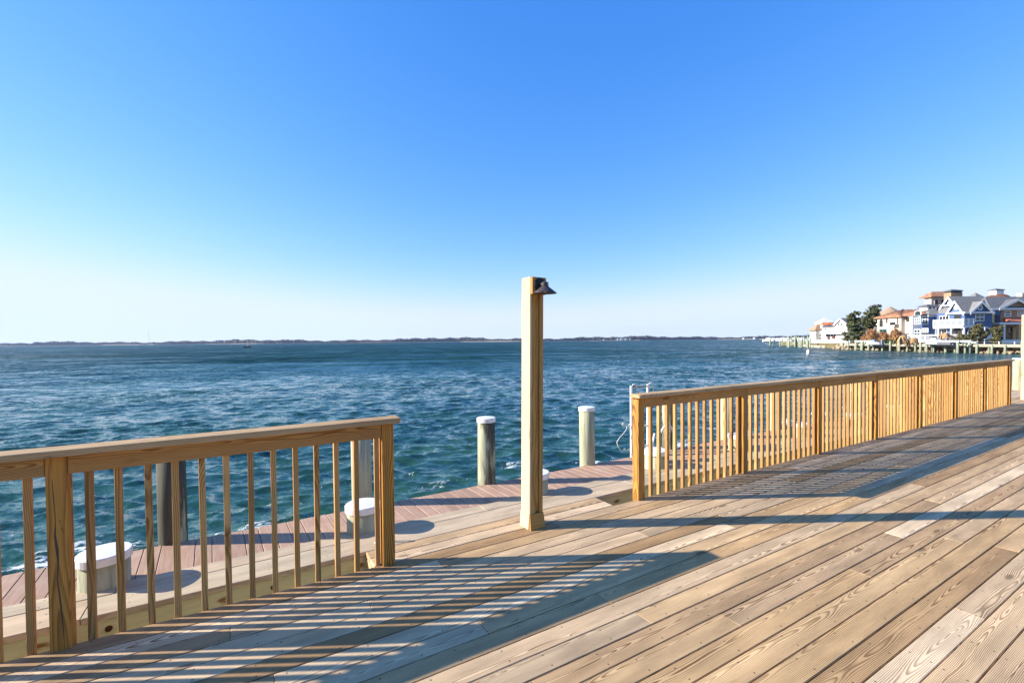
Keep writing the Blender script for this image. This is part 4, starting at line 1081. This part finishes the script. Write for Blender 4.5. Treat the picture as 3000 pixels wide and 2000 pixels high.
# ------------------------------------------------------------------ cream tower house
D6 = 100.0
H = thing('tower_house', 'tall cream stucco tower with terracotta roof behind the blue house', 'house', wd(FR(2745, D6), D6, ZL))
r0, r1 = FR(2727.5, D6), FR(2792, D6)
dB = SD(2708.5, r0); zz_ = FZ(2727, 869, D6)
cbox('wall', r0, r1, D6, dB, ZL, zz_, 'cream', H)
hip(H, r0, r1, D6, dB, zz_, FZ(2750, 853, D6), 'terracotta', 0.7)
cbox('cornice', r0 - 0.25, r1, D6 - 0.25, D6 - 0.02, zz_ - 0.35, zz_ - 0.15, 'cream', H)
arch_front(H, D6, 2738, 2746, 878, 892, 'brown', 'cream', 'arch_window', 0.5)
arch_front(H, D6, 2756, 2764, 877, 891, 'brown', 'cream', 'arch_window', 0.5)
# ------------------------------------------------------------------ white house
RW = 89.0
H = thing('white_house', 'white clapboard waterfront house with orange awning beside the pines', 'house', wd(RW + 5, SD(2430, RW), ZL))
zB = ZL - 0.1
a0, a1 = SD(2482, RW), SD(2448, RW)
zg = SZ(2465, 949, RW)
cbox('wall', RW, RW + 9, a0, a1, zB, zg, 'whitesiding', H)
gable_side(H, RW, RW + 9, (a0 + a1) / 2, (a1 - a0) / 2, zg, SZ(2464, 934, RW), 'whitesiding', 'darkroof', 0.4)
for px in (2458, 2466.5): arch_side(H, RW, px - 2, px + 2, 946, 953, 'glass', 'white', 'arch_window')
win_side(H, RW, 2453, 2473, 957, 972, 'white', 'white', (2, 1), 0.25, 'window')
b0, b1 = a1, SD(2400, RW)
zf = SZ(2425, 955, RW)
cbox('wall', RW + 0.4, RW + 8, b0 + 0.02, b1, zB, zf, 'whitesiding', H)
hip(H, RW + 2, RW + 8, b0 + 0.5, b1, zf, SZ(2430, 943, RW + 3), 'greyroof', 0.2)
for px in (2423.5, 2429, 2437.5, 2446): win_side(H, RW + 0.4, px - 2.0, px + 2.0, 978, 985, 'brown', 'darkopening', (1, 1), 0.08)
win_side(H, RW + 0.4, 2424, 2432, 986, 996, 'brown', 'brown', (1, 1), 0.1, 'door')
win_side(H, RW + 0.4, 2438, 2448, 986, 992, 'brown', 'brown', (1, 1), 0.1, 'door')
win_side(H, RW + 0.4, 2405, 2409, 960, 968, 'white', 'glass', (1, 1), 0.1)
win_side(H, RW + 0.4, 2415, 2421, 960, 967, 'white', 'greentrim', (1, 1), 0.1)
baluster_run(H, 'D', b0 - 4, b0 + 4.5, RW - 1.2, SZ(2440, 976, RW), SZ(2440, 969, RW), 24)
cbox('balcony', RW - 1.3, RW + 0.02, b0 - 4, b0 + 4.5, SZ(2440, 978, RW), SZ(2440, 976, RW), 'white', H)
Da5 = SD(2408, RW - 0.6)
cmesh('awning', [(RW - 1.4, SD(2442, RW), SZ(2425, 951, RW)), (RW - 1.4, SD(2404, RW), SZ(2425, 951, RW)), (RW + 2, SD(2404, RW), SZ(2425, 951, RW)), (RW + 2, SD(2442, RW), SZ(2425, 951, RW)), (RW + 0.5, SD(2421, RW), SZ(2421, 944, RW)), (RW + 0.5, SD(2419, RW), SZ(2421, 944, RW))],
      [(0, 1, 5, 4), (1, 2, 5), (2, 3, 4, 5), (3, 0, 4), (0, 3, 2, 1)], 'orange', H)
c0_, c1_ = b1, SD(2373, RW - 1)
ztl = SZ(2385, 967, RW)
cbox('wall', RW - 1, RW + 7, c0_ + 0.02, c1_, zB, ztl, 'whitesiding', H)
hip(H, RW - 1, RW + 7, c0_, c1_, ztl, SZ(2395, 950, RW + 2), 'tanroof', 0.5)
t0, t1 = SD(2411, RW + 1), SD(2391, RW + 1)
cbox('tower', RW + 0.9, RW + 4, t0, t1, zB, SZ(2400, 945, RW + 1), 'whitesiding', H)
hip(H, RW + 0.9, RW + 4, t0, t1, SZ(2400, 945, RW + 1), SZ(2400, 932, RW + 2), 'whitesiding', 0.3, name='tower_roof')
win_side(H, RW - 1, 2380, 2393, 968, 978, 'greyroof', 'white', (2, 1), 0.25)
win_side(H, RW - 1, 2380, 2393, 982, 993, 'greyroof', 'white', (2, 1), 0.25)
wf = thing('garden_fence', 'low grey picket fence in front of the white house', 'fence', wd(86, 125, ZL))
baluster_run(wf, 'D', SD(2480, 86.2), SD(2378, 88), 87.0, 0.3, 1.25, 70)

# ------------------------------------------------------------------ vegetation on the far shore
def leaf_quads(centers, radii, n_each, size, seed, aspect=0.5, up=0.0):
    g = np.random.default_rng(seed)
    V = []; 
    C = np.repeat(np.array(centers, float), n_each, 0); Rr = np.repeat(np.array(radii, float), n_each, 0)
    u = g.normal(size=C.shape); u /= np.linalg.norm(u, axis=1)[:, None]
    P_ = C + u * (g.random((len(C), 1)) ** 0.45) * Rr
    a = g.normal(size=C.shape); a[:, 2] += up; a /= np.linalg.norm(a, axis=1)[:, None]
    b = np.cross(a, g.normal(size=C.shape)); b /= np.linalg.norm(b, axis=1)[:, None]
    s_ = size * g.uniform(0.6, 1.4, (len(C), 1))
    V = np.stack([P_ - a * s_ - b * s_ * aspect, P_ + a * s_ - b * s_ * aspect, P_ + a * s_ + b * s_ * aspect, P_ - a * s_ + b * s_ * aspect], 1).reshape(-1, 3)
    F = np.arange(len(V)).reshape(-1, 4)
    return np_mesh('leaves', V, F)
def tree(name, label, cat, R, D, px_l, px_r, py_t, py_b, mat, seed, layers=9, n_each=70, size=0.22, shape=None, group=None, trunk=True, lean=0.0):
    g = np.random.default_rng(seed)
    zb_ = ZL; zt_ = FZ((px_l + px_r) / 2, py_t, D); zlow = FZ((px_l + px_r) / 2, py_b, D)
    w = (FR(px_r, D) - FR(px_l, D)) / 2
    t = thing(name, label, cat, wd(R, D, zb_), group)
    cs, rs = [], []
    for k in range(layers):
        f = k / (layers - 1)
        z = zlow + (zt_ - zlow) * f
        wf_ = (shape or (lambda q: 1 - 0.55 * q))(f) * w
        for j in range(5 if f < 0.8 else 3):
            an = g.uniform(0, 6.28); q = g.uniform(0.25, 0.95) * wf_
            cs.append(wd(R + lean * f + q * math.cos(an), D + q * math.sin(an), z + g.uniform(-0.3, 0.3))[:])
            rr_ = g.uniform(0.22, 0.45) * w
            rs.append((rr_, rr_, rr_ * 0.6))
    me = leaf_quads(cs, rs, n_each, size, seed)
    mesh_obj('crown', me, mat, t)
    if trunk:
        bm = bmesh.new()
        tube(bm, [wd(R, D, zb_ - 0.3), wd(R + lean * 0.3, D, zb_ + (zt_ - zb_) * 0.4), wd(R + lean * 0.9, D, zt_ - 0.4)], 0.22, 8, 0.05)
        for c in cs[::4]:
            c = Vector(c); base_ = wd(R + lean * 0.4, D, zb_ + (c.z - zb_) * 0.75)
            tube(bm, [base_, (base_ + c) / 2 + Vector((0, 0, 0.15)), c], 0.07, 5, 0.02)
        bm_obj('trunk', bm, 'bark', t, None, True)
    return t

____

## WRITTEN REQUEST
Restate the data above word for word. Do not include the images.

## SOLUTION
Keep writing the Blender script for this image. This is part 4, starting at line 1081. This part finishes the script. Write for Blender 4.5. Treat the picture as 3000 pixels wide and 2000 pixels high.
# ------------------------------------------------------------------ cream tower house
D6 = 100.0
H = thing('tower_house', 'tall cream stucco tower with terracotta roof behind the blue house', 'house', wd(FR(2745, D6), D6, ZL))
r0, r1 = FR(2727.5, D6), FR(2792, D6)
dB = SD(2708.5, r0); zz_ = FZ(2727, 869, D6)
cbox('wall', r0, r1, D6, dB, ZL, zz_, 'cream', H)
hip(H, r0, r1, D6, dB, zz_, FZ(2750, 853, D6), 'terracotta', 0.7)
cbox('cornice', r0 - 0.25, r1, D6 - 0.25, D6 - 0.02, zz_ - 0.35, zz_ - 0.15, 'cream', H)
arch_front(H, D6, 2738, 2746, 878, 892, 'brown', 'cream', 'arch_window', 0.5)
arch_front(H, D6, 2756, 2764, 877, 891, 'brown', 'cream', 'arch_window', 0.5)
# ------------------------------------------------------------------ white house
RW = 89.0
H = thing('white_house', 'white clapboard waterfront house with orange awning beside the pines', 'house', wd(RW + 5, SD(2430, RW), ZL))
zB = ZL - 0.1
a0, a1 = SD(2482, RW), SD(2448, RW)
zg = SZ(2465, 949, RW)
cbox('wall', RW, RW + 9, a0, a1, zB, zg, 'whitesiding', H)
gable_side(H, RW, RW + 9, (a0 + a1) / 2, (a1 - a0) / 2, zg, SZ(2464, 934, RW), 'whitesiding', 'darkroof', 0.4)
for px in (2458, 2466.5): arch_side(H, RW, px - 2, px + 2, 946, 953, 'glass', 'white', 'arch_window')
win_side(H, RW, 2453, 2473, 957, 972, 'white', 'white', (2, 1), 0.25, 'window')
b0, b1 = a1, SD(2400, RW)
zf = SZ(2425, 955, RW)
cbox('wall', RW + 0.4, RW + 8, b0 + 0.02, b1, zB, zf, 'whitesiding', H)
hip(H, RW + 2, RW + 8, b0 + 0.5, b1, zf, SZ(2430, 943, RW + 3), 'greyroof', 0.2)
for px in (2423.5, 2429, 2437.5, 2446): win_side(H, RW + 0.4, px - 2.0, px + 2.0, 978, 985, 'brown', 'darkopening', (1, 1), 0.08)
win_side(H, RW + 0.4, 2424, 2432, 986, 996, 'brown', 'brown', (1, 1), 0.1, 'door')
win_side(H, RW + 0.4, 2438, 2448, 986, 992, 'brown', 'brown', (1, 1), 0.1, 'door')
win_side(H, RW + 0.4, 2405, 2409, 960, 968, 'white', 'glass', (1, 1), 0.1)
win_side(H, RW + 0.4, 2415, 2421, 960, 967, 'white', 'greentrim', (1, 1), 0.1)
baluster_run(H, 'D', b0 - 4, b0 + 4.5, RW - 1.2, SZ(2440, 976, RW), SZ(2440, 969, RW), 24)
cbox('balcony', RW - 1.3, RW + 0.02, b0 - 4, b0 + 4.5, SZ(2440, 978, RW), SZ(2440, 976, RW), 'white', H)
Da5 = SD(2408, RW - 0.6)
cmesh('awning', [(RW - 1.4, SD(2442, RW), SZ(2425, 951, RW)), (RW - 1.4, SD(2404, RW), SZ(2425, 951, RW)), (RW + 2, SD(2404, RW), SZ(2425, 951, RW)), (RW + 2, SD(2442, RW), SZ(2425, 951, RW)), (RW + 0.5, SD(2421, RW), SZ(2421, 944, RW)), (RW + 0.5, SD(2419, RW), SZ(2421, 944, RW))],
      [(0, 1, 5, 4), (1, 2, 5), (2, 3, 4, 5), (3, 0, 4), (0, 3, 2, 1)], 'orange', H)
c0_, c1_ = b1, SD(2373, RW - 1)
ztl = SZ(2385, 967, RW)
cbox('wall', RW - 1, RW + 7, c0_ + 0.02, c1_, zB, ztl, 'whitesiding', H)
hip(H, RW - 1, RW + 7, c0_, c1_, ztl, SZ(2395, 950, RW + 2), 'tanroof', 0.5)
t0, t1 = SD(2411, RW + 1), SD(2391, RW + 1)
cbox('tower', RW + 0.9, RW + 4, t0, t1, zB, SZ(2400, 945, RW + 1), 'whitesiding', H)
hip(H, RW + 0.9, RW + 4, t0, t1, SZ(2400, 945, RW + 1), SZ(2400, 932, RW + 2), 'whitesiding', 0.3, name='tower_roof')
win_side(H, RW - 1, 2380, 2393, 968, 978, 'greyroof', 'white', (2, 1), 0.25)
win_side(H, RW - 1, 2380, 2393, 982, 993, 'greyroof', 'white', (2, 1), 0.25)
wf = thing('garden_fence', 'low grey picket fence in front of the white house', 'fence', wd(86, 125, ZL))
baluster_run(wf, 'D', SD(2480, 86.2), SD(2378, 88), 87.0, 0.3, 1.25, 70)

# ------------------------------------------------------------------ vegetation on the far shore
def leaf_quads(centers, radii, n_each, size, seed, aspect=0.5, up=0.0):
    g = np.random.default_rng(seed)
    V = []; 
    C = np.repeat(np.array(centers, float), n_each, 0); Rr = np.repeat(np.array(radii, float), n_each, 0)
    u = g.normal(size=C.shape); u /= np.linalg.norm(u, axis=1)[:, None]
    P_ = C + u * (g.random((len(C), 1)) ** 0.45) * Rr
    a = g.normal(size=C.shape); a[:, 2] += up; a /= np.linalg.norm(a, axis=1)[:, None]
    b = np.cross(a, g.normal(size=C.shape)); b /= np.linalg.norm(b, axis=1)[:, None]
    s_ = size * g.uniform(0.6, 1.4, (len(C), 1))
    V = np.stack([P_ - a * s_ - b * s_ * aspect, P_ + a * s_ - b * s_ * aspect, P_ + a * s_ + b * s_ * aspect, P_ - a * s_ + b * s_ * aspect], 1).reshape(-1, 3)
    F = np.arange(len(V)).reshape(-1, 4)
    return np_mesh('leaves', V, F)
def tree(name, label, cat, R, D, px_l, px_r, py_t, py_b, mat, seed, layers=9, n_each=70, size=0.22, shape=None, group=None, trunk=True, lean=0.0):
    g = np.random.default_rng(seed)
    zb_ = ZL; zt_ = FZ((px_l + px_r) / 2, py_t, D); zlow = FZ((px_l + px_r) / 2, py_b, D)
    w = (FR(px_r, D) - FR(px_l, D)) / 2
    t = thing(name, label, cat, wd(R, D, zb_), group)
    cs, rs = [], []
    for k in range(layers):
        f = k / (layers - 1)
        z = zlow + (zt_ - zlow) * f
        wf_ = (shape or (lambda q: 1 - 0.55 * q))(f) * w
        for j in range(5 if f < 0.8 else 3):
            an = g.uniform(0, 6.28); q = g.uniform(0.25, 0.95) * wf_
            cs.append(wd(R + lean * f + q * math.cos(an), D + q * math.sin(an), z + g.uniform(-0.3, 0.3))[:])
            rr_ = g.uniform(0.22, 0.45) * w
            rs.append((rr_, rr_, rr_ * 0.6))
    me = leaf_quads(cs, rs, n_each, size, seed)
    mesh_obj('crown', me, mat, t)
    if trunk:
        bm = bmesh.new()
        tube(bm, [wd(R, D, zb_ - 0.3), wd(R + lean * 0.3, D, zb_ + (zt_ - zb_) * 0.4), wd(R + lean * 0.9, D, zt_ - 0.4)], 0.22, 8, 0.05)
        for c in cs[::4]:
            c = Vector(c); base_ = wd(R + lean * 0.4, D, zb_ + (c.z - zb_) * 0.75)
            tube(bm, [base_, (base_ + c) / 2 + Vector((0, 0, 0.15)), c], 0.07, 5, 0.02)
        bm_obj('trunk', bm, 'bark', t, None, True)
    return t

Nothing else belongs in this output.